Também em setembro, as emissões de debêntures atingiram o pico do ano, com R$ 31,8 bilhões em volume emitido. Desse total, R$ 12,3 bilhões corresponderam às debêntures incentivadas. O grande volume de transações incentivadas começou a gerar uma consequência, com algumas operações enfrentando mais dificuldade para sair, segundo apurou o Valor. A expectativa, segundo fontes de mercado, é que os bancos tenham que atuar na compra de sobras dessas emissões, já que dificilmente o mercado conseguirá absorver as ofertas que já estão na rua.
Do lado dos bancos, uma das visões é que esse cenário leve a um ajuste pontual nos spreads das incentivadas. Uma das preocupações, por outro lado, é que instituições financeiras não segurem por um período os papéis encarteirados, o que pode acarretar a um desequilíbrio momentâneo desse mercado.
Ainda não é possível dizer que há um desajuste entre oferta e demanda, mas a precificação das ofertas está mais agressiva, segundo um gestor. Isso porque muitas companhias estão correndo para conseguir aproveitar o bom momento do mercado e reforçar os balanços antes do encerramento do ano.
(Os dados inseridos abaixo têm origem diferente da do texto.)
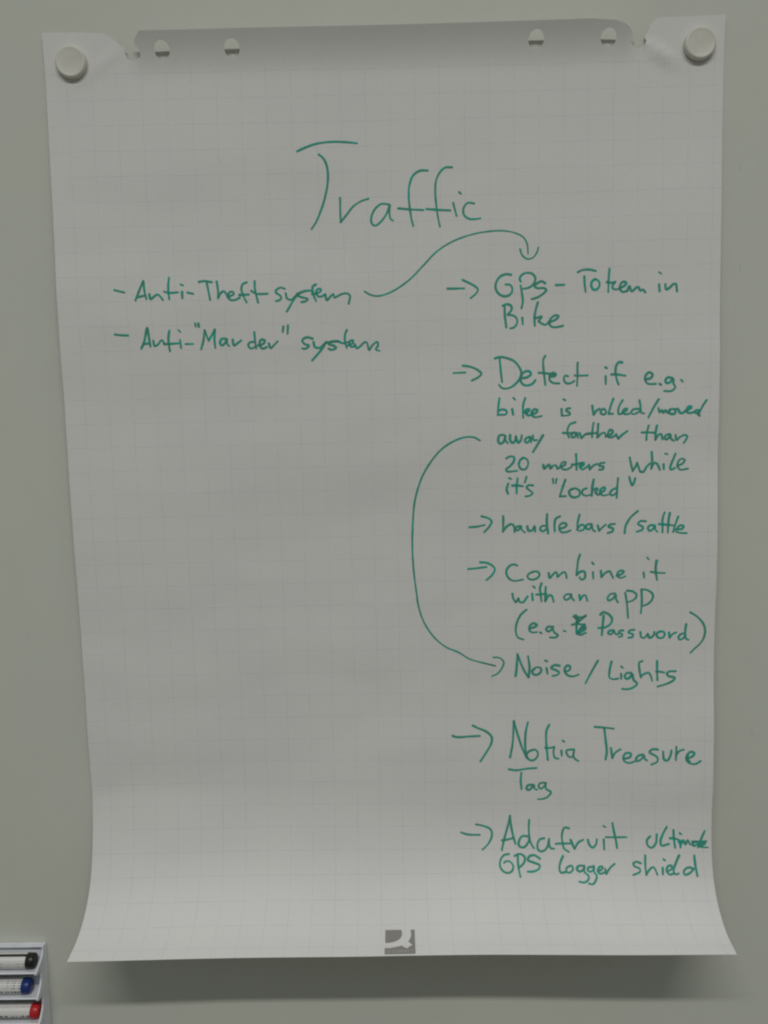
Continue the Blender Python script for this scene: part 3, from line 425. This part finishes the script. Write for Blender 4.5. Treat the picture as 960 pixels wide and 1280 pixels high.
# ---------------- magnets ----------------
def magnet(label, u, v, x, zc):
    t = thing('round_magnet', label, 'magnet', (x, -.0032-abs(S(u, v).y+.0032), zc), 'round magnets pinning the sheet')
    bm = bmesh.new()
    lathe_x(bm, [(0, 0), (0, .0150), (.0004, .0154), (.0036, .0156), (.0050, .0153), (.0060, .0146), (.0064, .0136), (.0062, .0128), (.0059, .0100), (.0058, 0)], 56)
    bmesh.ops.rotate(bm, verts=bm.verts, cent=(0, 0, 0), matrix=Matrix.Rotation(math.radians(-90), 3, 'Z'))
    o = obj_bm('magnet_body', bm, m_mag, t, True)
    return t
magnet('round white plastic magnet on the left corner tab of the sheet', -.3122, .0316, -.3125, -.0300)
magnet('round white plastic magnet on the right corner tab of the sheet', .3173, .0282, .3145, -.0265)

# ---------------- pen tray ----------------
XR = -.4050; XL = -.60; ZT = -.978; PITCH = .0305
def zshelf(k): return ZT-.0205-k*PITCH
tray = thing('marker_holder', 'white plastic wall holder with stacked compartments, cut off at lower left', 'pen holder', (XL, 0, ZT-.1))
o3 = Vector((XL, 0, ZT-.1))
def loc(bm): bmesh.ops.translate(bm, verts=bm.verts, vec=-o3)
bm = bmesh.new(); box(bm, XL, XR, -.0035, -.0005, ZT-.120, ZT, .0006); loc(bm); obj_bm('back_plate', bm, m_tray, tray, True)
bm = bmesh.new(); box(bm, XL, XR-.0021, -.0080, -.0037, ZT-.0020, ZT-.0002, .0005); loc(bm); obj_bm('top_rim', bm, m_tray, tray, True)
bm = bmesh.new()                          # scalloped end wall
prof = [(-.0040, ZT-.0004)]
for k in range(4):
    zt = ZT-.0004 if k == 0 else zshelf(k-1)-.0018; zb = zshelf(k)
    y0 = -.0085 if k == 0 else -.0165
    for t in np.linspace(0, 1, 12):
        prof.append((y0-(.0305+y0)*(1-math.cos(t*math.pi/2))**1.7, zt-(zt-zb-.0022)*t))
    prof.append((-.0302, zb+.0008)); prof.append((-.0275, zb-.0012))
    if k < 3: prof.append((-.0170, zb-.0017))
prof.append((-.0040, zshelf(3)-.0014))
extrude_x(bm, prof, XR-.0021, XR-.0001); loc(bm); obj_bm('end_wall', bm, m_tray, tray, True)
for k in range(4):
    zb = zshelf(k)
    path = [(-.0038, zb+.0014), (-.010, zb+.0004), (-.017, zb), (-.0235, zb), (-.0272, zb+.0008), (-.0293, zb+.0030)]
    up = []; dn = []
    for i, (y, zz) in enumerate(path):
        a = path[max(i-1, 0)]; b_ = path[min(i+1, len(path)-1)]; dy, dz = b_[0]-a[0], b_[1]-a[1]; L_ = math.hypot(dy, dz)
        ny, nz = dz/L_, -dy/L_
        if nz < 0: ny, nz = -ny, -nz
        up.append((y+ny*.0008, zz+nz*.0008)); dn.append((y-ny*.0008, zz-nz*.0008))
    bm = bmesh.new(); extrude_x(bm, up+dn[::-1], XL, XR-.0023); loc(bm); obj_bm('shelf', bm, m_tray, tray, True)

# ---------------- markers ----------------
def barrel_mat(name, tint, rows, bar):
    m, nt, b = mat(name, (.70, .69, .67), .35, .4)
    tc = N(nt, 'ShaderNodeTexCoord'); sp = N(nt, 'ShaderNodeSeparateXYZ'); nt.links.new(tc.outputs['Object'], sp.inputs[0])
    # angle round the barrel in degrees: 0 towards the viewer, positive upwards
    yy = math_(nt, 'MULTIPLY', sp.outputs[1], -1.); ang = math_(nt, 'MULTIPLY', math_(nt, 'ARCTAN2', sp.outputs[2], yy), 57.2958)
    col = (.70, .69, .67)
    def band(a0, a1, src=ang): return math_(nt, 'MULTIPLY', math_(nt, 'GREATER_THAN', src, a0), math_(nt, 'LESS_THAN', src, a1))
    out = None
    for a0, a1, kind, c in rows:
        f = band(a0, a1)
        if kind == 'text':
            mp = N(nt, 'ShaderNodeMapping'); mp.inputs['Scale'].default_value = (1100, 60, 60); nt.links.new(tc.outputs['Object'], mp.inputs[0])
            nn = N(nt, 'ShaderNodeTexNoise'); nn.inputs['Scale'].default_value = 1; nn.inputs['Detail'].default_value = 1; nt.links.new(mp.outputs[0], nn.inputs[0])
            f = math_(nt, 'MULTIPLY', f, ramp(nt, nn.outputs[0], .42, .55)); 
        if kind == 'bars':
            mp = N(nt, 'ShaderNodeMapping'); mp.inputs['Scale'].default_value = (900, 1, 1); nt.links.new(tc.outputs['Object'], mp.inputs[0])
            nn = N(nt, 'ShaderNodeTexNoise'); nn.inputs['Scale'].default_value = 1; nn.inputs['Detail'].default_value = 0; nt.links.new(mp.outputs[0], nn.inputs[0])
            f = math_(nt, 'MULTIPLY', f, math_(nt, 'GREATER_THAN', nn.outputs[0], .5))
        f = math_(nt, 'MULTIPLY', f, math_(nt, 'LESS_THAN', sp.outputs[0], -.0035))
        out = mixc(nt, f, out if out is not None else col, c)
    nt.links.new(out, b.inputs['Base Color']); return m
DK = (.03, .03, .035)
mats = [barrel_mat('black_marker_label', 0, [(62, 84, 'solid', DK), (8, 14, 'text', (.3,.3,.3)), (-12, -6, 'text', (.3,.3,.3)), (-30, -24, 'text', (.32,.32,.32))], 0),
        barrel_mat('blue_marker_label', 0, [(66, 72, 'text', (.12,.14,.2)), (50, 56, 'text', (.2,.22,.3)), (34, 40, 'text', (.2,.22,.3)), (14, 21, 'text', (.15,.16,.2)), (-26, -2, 'bars', DK)], 0),
        barrel_mat('red_marker_label', 0, [(-10, 3, 'text', (.1,.1,.11)), (-28, -14, 'solid', (.05,.05,.055)), (60, 64, 'text', (.5,.3,.3))], 0)]
for k, (word, pm, xe) in enumerate((('black', m_black, -.4100), ('blue', m_blue, -.4170), ('red', m_red, -.4090))):
    zc = zshelf(k)+.0009+.0087
    t = thing('marker_pen', f'white marker pen with {word} end plug lying in the holder, ' + ('top compartment', 'middle compartment', 'lowest compartment in view')[k], 'marker',
              (xe, -.0172, zc), 'marker pens lying in the holder')
    r = .0086
    bm = bmesh.new(); lathe_x(bm, [(-.135, 0), (-.135, r), (-.0105, r), (-.0095, r-.0003), (-.0095, 0)], 48); obj_bm('barrel', bm, mats[k], t, True)
    bm = bmesh.new(); lathe_x(bm, [(-.0094, 0), (-.0094, r-.0006), (-.0088, r-.0002), (-.0022, r-.0006), (-.0006, r-.0016), (0, r-.003), (-.0003, 0)], 48); obj_bm('end_plug', bm, pm, t, True)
A projeção de Wilberg, do Itaú BBA, é que o volume de debêntures distribuídas no ano – ou seja, que foram de fato para as mãos de investidores – fique entre R$ 140 bilhões a R$ 150 bilhões. “No segundo semestre, o ritmo tem ficado bem parecido com o ano passado, o que é bastante coisa. Este ano teve uma virada muito boa, o mercado se ajustou muito bem.” De janeiro a setembro, as ofertas de debêntures somaram R$ 141,9 bilhões.